Nine years later, Alien: Isolation is an unmatched horror gem – and the high-tide of licensed games
The scariest Xenomorph out there is probably the one stalking Amanda Ripley, and the star of Creative Assembly’s extraordinary horror game.
Saving your game shouldn’t be so stressful. Getting to a Registration Point and operating the key card-activated, payphone like system – it takes seconds. But seconds are precious. Especially when there’s something, somewhere nearby, lurking. Waiting. Breathing. Watching. You’re pressing the skin of your face to the inside of a locker, eyeing up that terminal, knowing it’s less than 20 feet away, probably. But, moments ago, you heard the telltale ding of sinew on metal. The Xenomorph is nearby. And it’s waiting for you to make your move.
Time is running out. Both in the game, and in your real life – you need to save, and get on with that article you’re supposed to be writing. So you close your eyes, take a deep breath, and try to slink out of the little cupboard you’ve crammed yourself into as quietly as possible. A glance at your motion tracker seems to suggest you’re safe. Footsteps echoing through the deserted Sevastopol station. Breath ragged in your ears. The blinking light of the terminal closing in. Your hand on the machine. Then – f**k – it’s coming up and out of your chest. Its tail, tearing through your ribs, your lungs. That’s it. Game over, Ripley.
Some may argue that this is appalling game design, making you gamble on whether or not you can actually save your game. You can lose hours of progress if you mess up your timing, if you gamble against Ripley’s ability to stay alive. But I think it perfectly encapsulates what makes Alien: Isolation one of the best games, ever. Even saving your game makes you think about survival – makes you think about death.
In other games, you’d open a menu and hit a button, putting the game down for the night and letting your brain drift back to reality. But in Alien: Isolation, as you take a deep breath and think about whether saving is going to push your back even harder against the cold, abandoned walls of the Sevastopol, you feel the game get its claws in you. You don’t save and go off to make dinner without a second thought, no – you leave a bit of your cortex with Amanda Ripley.
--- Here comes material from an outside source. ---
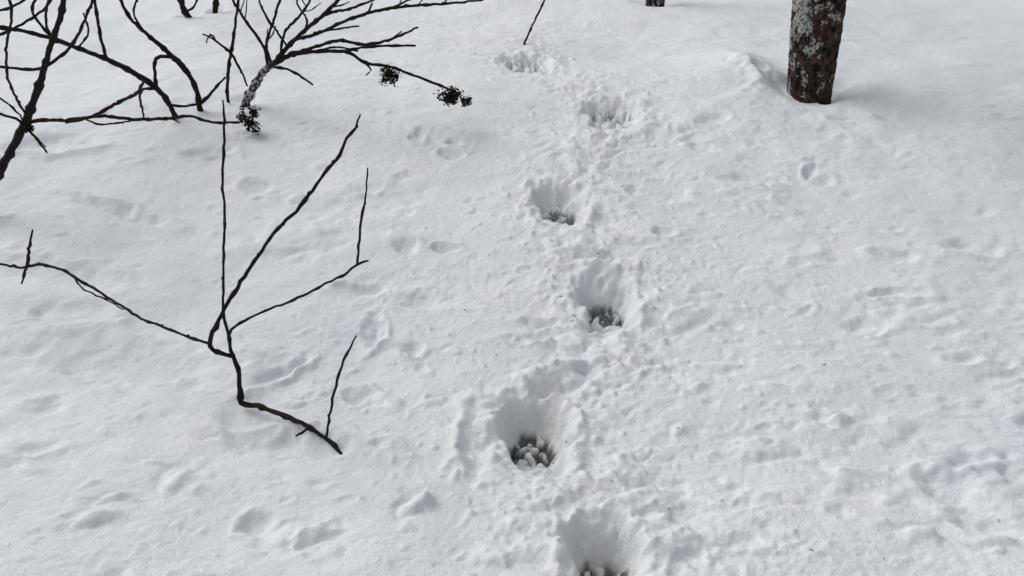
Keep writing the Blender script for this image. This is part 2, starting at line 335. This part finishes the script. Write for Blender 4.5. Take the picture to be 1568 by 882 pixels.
for d in [[(40,190,3.34,7),(62,184,3.37,6),(100,184,3.5,5),(155,178,3.7,5),(210,183,3.85,5),(262,181,4.0,5),(290,178,4.07,4),(325,187,4.12,4),(366,187,4.15,4)],
[(100,188,3.5,4),(140,178,3.55,5),(180,158,3.65,5),(208,144,3.8,5)],[(345,187,4.13,3),(342,160,4.12,2.5)],[(262,181,4.0,3),(275,188,4.0,2)],
[(130,182,3.6,3),(155,190,3.65,3),(200,186,3.8,2.5)]]:
    grow(sh,d,1)
c,_=pt(381,186,4.16,1); sh.flakes(c,.044,.04,.056,520,2,.0062)
c,_=pt(44,195,3.32,1); sh.flakes(c,.02,.02,.016,90,2,.006)
sh.make("bare_shrub",[twig_m,red_m,seed_m])

hy=Tubes()
grow(hy,[(376,158,4.5,14),(388,135,4.48,13),(402,112,4.45,11),(418,98,4.42,10),(432,90,4.41,8)],1,True,buds=False)
for n_,d in enumerate([[(415,100,4.42,9),(445,84,4.4,8),(480,79,4.36,6),(530,80,4.32,5),(560,96,4.3,5),(600,103,4.27,4),(640,118,4.24,4),(680,133,4.2,4),(700,142,4.18,3)],
[(418,99,4.42,8),(440,72,4.4,7),(465,48,4.38,6),(500,18,4.35,6),(530,-15,4.3,5),(560,-70,4.25,4)],
[(450,82,4.4,5),(490,70,4.35,5),(520,62,4.3,5),(560,68,4.28,5),(600,60,4.25,4),(640,42,4.22,3)],
[(520,80,4.32,4),(560,72,4.3,4),(600,70,4.25,4),(636,70,4.22,3)],[(412,102,4.44,5),(440,106,4.42,4),(462,118,4.4,4),(479,130,4.38,3)],
[(416,98,4.42,5),(408,70,4.4,4),(418,35,4.38,4),(432,-10,4.35,4)],[(410,105,4.44,5),(405,75,4.42,5),(375,30,4.4,4),(350,-10,4.38,4)],
[(450,62,4.38,5),(490,50,4.35,5),(540,28,4.3,5),(600,12,4.25,5),(680,6,4.2,4),(740,0,4.15,3)],[(500,20,4.35,4),(540,12,4.3,4),(590,-8,4.25,3)],
[(430,85,4.4,4),(436,50,4.38,4),(470,10,4.35,4),(480,-30,4.3,3)],[(560,96,4.3,4),(568,108,4.29,3),(560,116,4.28,2)],[(590,103,4.27,3),(597,112,4.26,3)],
[(465,48,4.38,4),(470,30,4.36,3),(455,5,4.35,3),(460,-20,4.3,3)],[(490,76,4.36,3),(520,72,4.33,3),(548,78,4.3,3)],[(440,72,4.4,4),(425,50,4.4,3),(400,10,4.38,3),(395,-20,4.38,3)],
[(540,28,4.3,3),(560,22,4.3,3),(570,5,4.28,3)],[(600,12,4.25,3),(640,-6,4.2,3)],[(480,50,4.36,3),(520,44,4.33,3),(550,40,4.3,2.5)],[(600,60,4.25,3),(615,48,4.24,2)]]):
    grow(hy,d,0,tw=(3 if n_ in (1,5,6,7,9) else 0))
for a,b_,Y_,rx,rz,n in [(597,117,4.25,.045,.044,420),(690,146,4.2,.058,.042,560),(714,156,4.18,.026,.022,140)]:
    c,_=pt(a,b_,Y_,1); hy.flakes(c,rx,rx,rz,n,2,.0062)
hy.make("hydrangea_shrub",[twig_m,mott_m,seed_m])

st=Tubes()
for d,r in [([(348,140,4.55,5),(350,105,4.53,5),(355,75,4.52,5),(360,40,4.5,4),(366,-10,4.48,4),(372,-80,4.45,3)],1),([(310,52,4.4,3),(330,62,4.42,3),(350,78,4.5,4),(362,95,4.5,4),(372,115,4.5,3),(379,132,4.5,3)],0),([(316,66,4.42,2),(322,52,4.41,3),(330,62,4.42,3)],0)]:
    grow(st,d,0,r==1)
st.make("woody_stem",[twig_m])
tw=Tubes(); grow(tw,[(803,68,5.75,3),(812,45,5.73,3),(822,25,5.7,3),(836,-5,5.65,3),(850,-50,5.6,2)],0,True); tw.make("twig",[twig_m])
for d in ([(297,34,6.5,6),(283,18,6.52,9),(275,-10,6.5,8),(265,-60,6.5,7),(270,-200,6.5,6)],[(329,24,6.7,8),(331,0,6.7,8),(338,-50,6.7,7),(330,-190,6.7,5)]):
    t_=Tubes(); grow(t_,d,0,True)
    grow(t_,[(d[1][0],d[1][1],d[1][2],4),(d[1][0]+14,d[1][1]-8,d[1][2],3),(d[1][0]+25,d[1][1]-40,d[1][2],2.5)],0)
    t_.make("thin_sapling",[twig_m])
# bits of bark and needles blown onto the snow
db=Tubes()
for k in range(55):
    y=random.uniform(1.5,4.6); x=random.gauss(float(trail_x(y))+.1,.45); a=random.uniform(0,3.14); l=random.uniform(.003,.008); z=ground_z(x,y)+.0015
    db.tube([(x-l*math.cos(a),y-l*math.sin(a),z),(x,y,z+.0012),(x+l*math.cos(a),y+l*math.sin(a),z)],[.0006,.0012,.0006],0,4,0,2,False)
db.make("forest_debris",[red_m])

# ------------------------------------------------------------ trees (bare winter crowns)
def make_tree(x,y,r,height,lean,mat,seed):
    random.seed(seed); T=Tubes()
    sides=48; ns=int((height+.25)/.025); pc=[];pr=[]
    for k in range(ns+1):
        z=-.25+(height+.25)*(k/ns)**1.5
        rr=np.interp(z,[-.25,0,.3,.55,2,height],[r*1.02,r*.99,r*1.09,r*1.13,r*1.05,r*.22])
        cx=lean*z+.05*math.sin(z*.8)*min(1,max(0,z-.7)); cy=.03*math.sin(z*.6+1)
        pc.append((cx,cy,z)); pr.append(rr)
        for j in range(sides):
            a=2*math.pi*j/sides
            n=math.sin(3*a+z*2+seed)*.025+math.sin(7*a-z*5)*.015+random.uniform(-.03,.03)
            T.v.append((cx+math.cos(a)*rr*(1+n),cy+math.sin(a)*rr*(1+n),z))
    for k in range(ns):
        for j in range(sides):
            a=k*sides+j; b_=k*sides+(j+1)%sides; T.f.append((a,b_,b_+sides,a+sides)); T.m.append(0)
    T.f.append(tuple(ns*sides+j for j in range(sides))); T.m.append(0)
    def limb(p,d,l,rr,lev):
        P=[p];q=np.array(p);d=np.array(d,float)
        for k in range(5):
            d=d+np.array([random.gauss(0,.13) for _ in range(3)])+[0,0,.05]; d/=np.linalg.norm(d); q=q+d*l/5; P.append(tuple(q))
        T.tube(P,np.linspace(rr,rr*.35,6),0,6 if lev else 8,0,3)
        if lev<2:
            for k in range(2,6):
                for _ in range(2):
                    e=d+np.array([random.gauss(0,.6) for _ in range(3)]); e/=np.linalg.norm(e); limb(P[k],e,l*.55,rr*(1-.13*k)*.55,lev+1)
    for k in range(10):
        z=height*(.42+.057*k); i_=min(range(len(pc)),key=lambda q:abs(pc[q][2]-z)); a=k*2.4+seed
        limb(pc[i_],(math.cos(a),math.sin(a),.7),height*.28*(1.15-k*.06),pr[i_]*.5,0)
    o=T.make("tree",[mat]); o.location=(x,y,float(base_h(x,y))); return o
make_tree(1.615,4.74,.1175,7.5,-.045,trunk_m,3)
make_tree(1.13,7.2,.075,6.5,.01,trunk_m,5)

# ------------------------------------------------------------ light: bright overcast, faint broad sun glow from the left
EL,AZ=math.radians(48),math.radians(-60)
w=bpy.data.worlds.new("World"); sc.world=w; w.use_nodes=True; nt=w.node_tree; nt.nodes.clear()
out=nt.nodes.new('ShaderNodeOutputWorld'); bg=nt.nodes.new('ShaderNodeBackground'); sky=nt.nodes.new('ShaderNodeTexSky')
sky.sky_type='NISHITA'; sky.sun_disc=False; sky.sun_elevation=EL; sky.sun_rotation=AZ; sky.dust_density=3; sky.air_density=1
hs=nt.nodes.new('ShaderNodeHueSaturation'); hs.inputs['Saturation'].default_value=.25
nt.links.new(sky.outputs[0],hs.inputs['Color']); nt.links.new(hs.outputs[0],bg.inputs[0]); bg.inputs[1].default_value=.135; nt.links.new(bg.outputs[0],out.inputs[0])
sl=bpy.data.lights.new("sun",'SUN'); sl.energy=.85; sl.angle=math.radians(45); sl.color=(1,.975,.94)
so=link(bpy.data.objects.new("sun",sl)); so.location=(-5,3,8)
dv=Vector((math.sin(AZ)*math.cos(EL),math.cos(AZ)*math.cos(EL),math.sin(EL)))
so.rotation_euler=dv.to_track_quat('Z','Y').to_euler()

cd=bpy.data.cameras.new("camera"); cam=link(bpy.data.objects.new("camera",cd)); sc.camera=cam
cam.location=(0,0,EYE); cam.rotation_euler=(math.radians(90)-PITCH,0,0)
cd.sensor_width=36; cd.lens=36*FOC/1568; cd.clip_end=500; cd.clip_start=.02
With the Xenomorph.
The game thoroughly ripped apart the first film to make the Space Station Sevastopol hum with authenticity. Post-processing effects were used to recreate the visual distortion you get in films from the late 70s, chromatic aberration is deployed deftly to make it look like you really are viewing this whole nightmare through an old CRT monitor. Lens flare glints off your camera as you peek around corners. Film grain washes over the screen as you bait your breath and listen.
But it wasn’t just the retro-futuristic bakelite panels and buzzing fluorescent lights that Creative Assembly unpicked and repackaged – the studio also methodically laid out all the tropes of the first (best) Alien. The horror, the slow-building dread, the knowledge that the idea of the Xenomorph is scarier than the physical manifestation of it, the constant threat of death, the bait or survival, and the balancing of cortisol and adrenaline.
Throughout the whole game, Alien: Isolation remains subdued, unsettling, malicious. It never needs to rely on jump scares or over-wrought scripted moments, because its setting, its monster, and its player work in perfect harmony to create the perfect horror triad: you need to live, it needs to kill. That’s the crux of it. The disquieting feeling of knowing that nothing is scripted – that the alien will do as it pleases, responding only to the stimuli you provide for it – makes you feel like every death is your own fault. That you haven’t been quiet enough, or that you’ve severely, fatally underestimated your foe.
Alien: Isolation is the best horror game I’ve ever played, purely because I can’t predict how any given level is going to play out. You can slink from doorway to doorway a thousand times, and never know whether the Xenomorph is tucked away in a vent above you, stalking the canteen over there, or right behind you, ready to tear your face off. It makes you feel fragile, and – because saving is such a precious resource in this game – it makes you fear death in a way modern games rarely do.
And, unlike a host of other games, you cannot simply brute force your way out of this one. You can’t just play it cool, scraping bullets off the floor and shakily loading them into your pistol before unloading them in a hail of hot lead in the creature’s skull(s). No, a gun in this game makes you the target – one gunshot ringing out through these dilapidated halls will be a beacon to the Xenomorph. Instead, the onus is on scavenging for spaceship flotsam – bits of unused engineering scrap that can be kitbashed together to make rudimentary, momentary distractions from the cold, unreasonable death nipping at your heels.
Alien: Isolation works so well because it leverages a world you know with a predator you think you know, and uses the tools Creative Assembly installed so adeptly to constantly undermine your expectations. Alien: Isolation weaponises uncertainty, and uses you – player – against yourself. The game takes a sadistic pleasure in learning how you operate, how you play games, and bides its time until you’re feeling just a bit too brave. A bit too confident. Then, it will kill you without mercy or remorse. Even if you’re in the middle of saving your game.